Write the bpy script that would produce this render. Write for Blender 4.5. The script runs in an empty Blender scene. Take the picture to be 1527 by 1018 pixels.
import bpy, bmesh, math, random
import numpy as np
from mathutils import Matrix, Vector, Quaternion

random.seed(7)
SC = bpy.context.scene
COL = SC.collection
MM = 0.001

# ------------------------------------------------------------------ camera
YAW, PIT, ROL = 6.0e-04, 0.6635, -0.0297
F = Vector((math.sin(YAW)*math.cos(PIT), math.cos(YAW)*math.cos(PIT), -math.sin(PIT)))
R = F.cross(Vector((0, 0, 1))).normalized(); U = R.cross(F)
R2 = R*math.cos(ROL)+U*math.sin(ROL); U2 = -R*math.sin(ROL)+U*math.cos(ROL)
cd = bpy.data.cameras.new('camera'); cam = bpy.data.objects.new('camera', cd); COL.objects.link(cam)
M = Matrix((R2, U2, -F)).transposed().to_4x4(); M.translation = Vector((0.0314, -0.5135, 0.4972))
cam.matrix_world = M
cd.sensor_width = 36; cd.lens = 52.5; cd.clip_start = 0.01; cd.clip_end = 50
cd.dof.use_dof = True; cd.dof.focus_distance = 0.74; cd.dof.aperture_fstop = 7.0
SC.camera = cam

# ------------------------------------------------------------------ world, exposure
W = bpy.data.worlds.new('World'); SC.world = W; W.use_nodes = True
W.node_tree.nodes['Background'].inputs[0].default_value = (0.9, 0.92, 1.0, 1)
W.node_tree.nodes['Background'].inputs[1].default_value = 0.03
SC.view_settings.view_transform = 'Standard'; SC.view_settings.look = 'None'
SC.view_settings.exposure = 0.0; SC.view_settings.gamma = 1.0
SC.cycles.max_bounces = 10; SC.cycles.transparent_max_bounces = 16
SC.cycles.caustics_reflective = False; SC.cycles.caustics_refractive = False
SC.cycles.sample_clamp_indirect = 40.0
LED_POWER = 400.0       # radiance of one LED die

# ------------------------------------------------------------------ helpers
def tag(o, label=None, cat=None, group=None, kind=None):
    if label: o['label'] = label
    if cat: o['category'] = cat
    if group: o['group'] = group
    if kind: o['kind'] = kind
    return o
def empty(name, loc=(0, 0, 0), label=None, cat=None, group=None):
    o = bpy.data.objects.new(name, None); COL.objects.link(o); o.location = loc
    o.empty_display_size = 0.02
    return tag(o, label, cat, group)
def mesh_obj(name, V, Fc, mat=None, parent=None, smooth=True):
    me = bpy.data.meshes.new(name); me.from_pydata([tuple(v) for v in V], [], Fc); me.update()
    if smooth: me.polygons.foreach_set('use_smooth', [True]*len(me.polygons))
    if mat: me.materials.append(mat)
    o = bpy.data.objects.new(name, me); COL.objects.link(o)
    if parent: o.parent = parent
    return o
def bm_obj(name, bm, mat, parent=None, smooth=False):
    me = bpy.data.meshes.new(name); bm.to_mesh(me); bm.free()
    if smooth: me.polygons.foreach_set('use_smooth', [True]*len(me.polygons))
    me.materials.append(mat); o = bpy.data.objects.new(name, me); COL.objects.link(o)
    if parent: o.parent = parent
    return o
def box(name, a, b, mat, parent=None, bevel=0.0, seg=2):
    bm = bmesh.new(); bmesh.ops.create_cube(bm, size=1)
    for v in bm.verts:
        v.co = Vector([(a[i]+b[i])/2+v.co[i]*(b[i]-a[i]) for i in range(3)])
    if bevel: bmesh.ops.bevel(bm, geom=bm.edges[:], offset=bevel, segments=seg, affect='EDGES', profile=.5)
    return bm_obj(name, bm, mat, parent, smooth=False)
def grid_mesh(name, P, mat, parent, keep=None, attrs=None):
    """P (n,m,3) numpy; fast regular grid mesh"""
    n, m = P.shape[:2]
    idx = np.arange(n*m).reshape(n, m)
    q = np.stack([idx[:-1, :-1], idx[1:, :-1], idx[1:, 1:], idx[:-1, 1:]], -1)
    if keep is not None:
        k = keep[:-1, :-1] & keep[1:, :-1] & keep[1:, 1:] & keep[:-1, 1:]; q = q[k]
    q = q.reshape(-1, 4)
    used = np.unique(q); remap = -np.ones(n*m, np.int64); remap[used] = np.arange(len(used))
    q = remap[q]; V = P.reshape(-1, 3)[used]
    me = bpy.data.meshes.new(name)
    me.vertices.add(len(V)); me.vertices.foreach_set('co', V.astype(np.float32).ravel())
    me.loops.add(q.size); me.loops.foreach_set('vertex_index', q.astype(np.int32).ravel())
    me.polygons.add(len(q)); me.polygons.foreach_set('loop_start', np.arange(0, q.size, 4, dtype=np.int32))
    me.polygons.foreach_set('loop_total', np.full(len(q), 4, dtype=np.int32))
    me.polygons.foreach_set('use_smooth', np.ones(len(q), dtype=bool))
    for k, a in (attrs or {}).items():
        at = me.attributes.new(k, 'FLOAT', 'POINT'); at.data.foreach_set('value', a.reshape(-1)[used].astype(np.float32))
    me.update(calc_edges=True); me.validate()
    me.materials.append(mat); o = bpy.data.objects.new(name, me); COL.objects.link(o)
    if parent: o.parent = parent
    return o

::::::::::

■ **Exercise details**: Lines from the start of the material above through the line containing "LED_POWER = 400.0" are to be duplicated exactly, and only those.

■ **Exercise output**:
Write the bpy script that would produce this render. Write for Blender 4.5. The script runs in an empty Blender scene. Take the picture to be 1527 by 1018 pixels.
import bpy, bmesh, math, random
import numpy as np
from mathutils import Matrix, Vector, Quaternion

random.seed(7)
SC = bpy.context.scene
COL = SC.collection
MM = 0.001

# ------------------------------------------------------------------ camera
YAW, PIT, ROL = 6.0e-04, 0.6635, -0.0297
F = Vector((math.sin(YAW)*math.cos(PIT), math.cos(YAW)*math.cos(PIT), -math.sin(PIT)))
R = F.cross(Vector((0, 0, 1))).normalized(); U = R.cross(F)
R2 = R*math.cos(ROL)+U*math.sin(ROL); U2 = -R*math.sin(ROL)+U*math.cos(ROL)
cd = bpy.data.cameras.new('camera'); cam = bpy.data.objects.new('camera', cd); COL.objects.link(cam)
M = Matrix((R2, U2, -F)).transposed().to_4x4(); M.translation = Vector((0.0314, -0.5135, 0.4972))
cam.matrix_world = M
cd.sensor_width = 36; cd.lens = 52.5; cd.clip_start = 0.01; cd.clip_end = 50
cd.dof.use_dof = True; cd.dof.focus_distance = 0.74; cd.dof.aperture_fstop = 7.0
SC.camera = cam

# ------------------------------------------------------------------ world, exposure
W = bpy.data.worlds.new('World'); SC.world = W; W.use_nodes = True
W.node_tree.nodes['Background'].inputs[0].default_value = (0.9, 0.92, 1.0, 1)
W.node_tree.nodes['Background'].inputs[1].default_value = 0.03
SC.view_settings.view_transform = 'Standard'; SC.view_settings.look = 'None'
SC.view_settings.exposure = 0.0; SC.view_settings.gamma = 1.0
SC.cycles.max_bounces = 10; SC.cycles.transparent_max_bounces = 16
SC.cycles.caustics_reflective = False; SC.cycles.caustics_refractive = False
SC.cycles.sample_clamp_indirect = 40.0
LED_POWER = 400.0       # radiance of one LED die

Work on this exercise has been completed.